Mozart’s glorious, unfinished Requiem, performed after the interval, needs no introduction. With passages as readily apprehended as lines from Shakespeare, the audience needed little convincing of the Mass’s place in the pantheon, and they were not disappointed. Ellie Slorach’s profoundly animated, but tight, supervision of choir and orchestra was, as ever, a good measure of the general energy, reaching a vicarious crescendo in the invigorating allegri of the Kyrie Eleison and the repeated Hosanna. And if the choir came spectacularly to the fore in the wonderful, audience-lifting fortissimo shocks that punctuate the Requiem, we should pay equal homage to the soloists who invested the performance with a cut-glass combination of gravitas and hope, not least in the subtle exposition of Soprano, Jessica Cale, and the natural authority of renowned Mezzo, Felicity Buckland. The elevated pitch of Ruairi Bowen’s Tenor contrasted markedly with the dark, but velvety tones of Dan D‘Souza’s imposing Baritone.

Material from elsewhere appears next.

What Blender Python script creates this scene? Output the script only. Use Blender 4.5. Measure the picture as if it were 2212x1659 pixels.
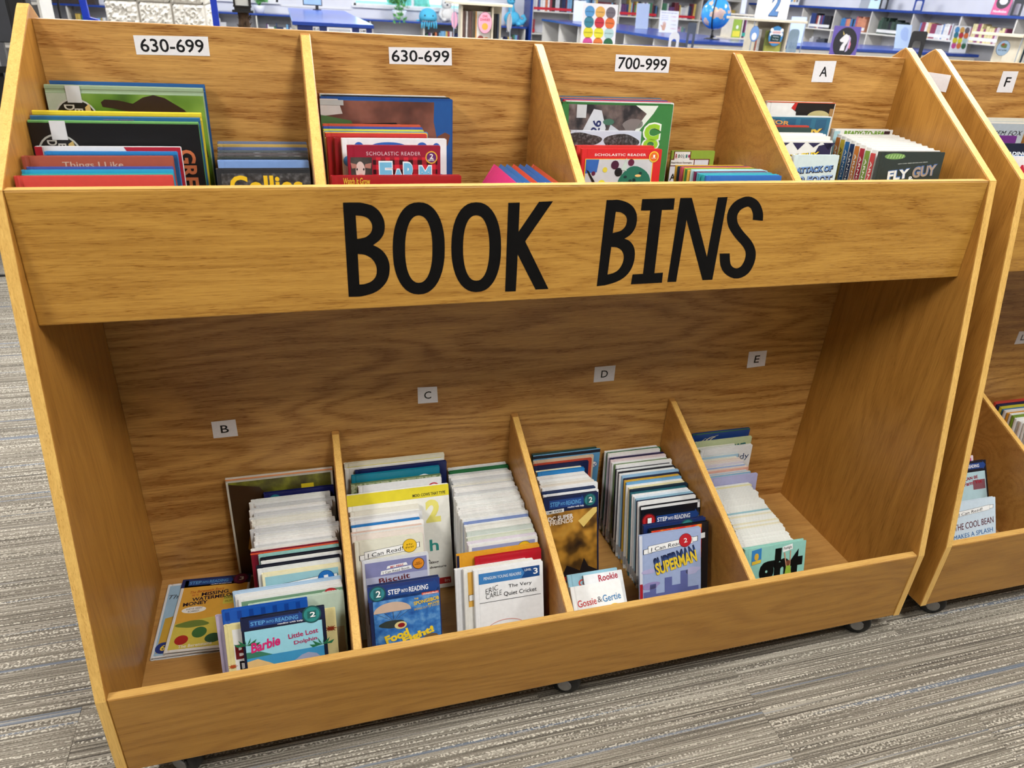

But it is to the uplifting force of choir, orchestra and soloists working in sublime conjunction that we will return, if only in memory. From the opening bars of the Introit to the sublime resolution of the Lux Aeterna, we were privileged by exposure to the Light.


A Glimpse of the Light: Mozart Requiem was performed at Huddersfield Town Hall on Saturday, 16th March.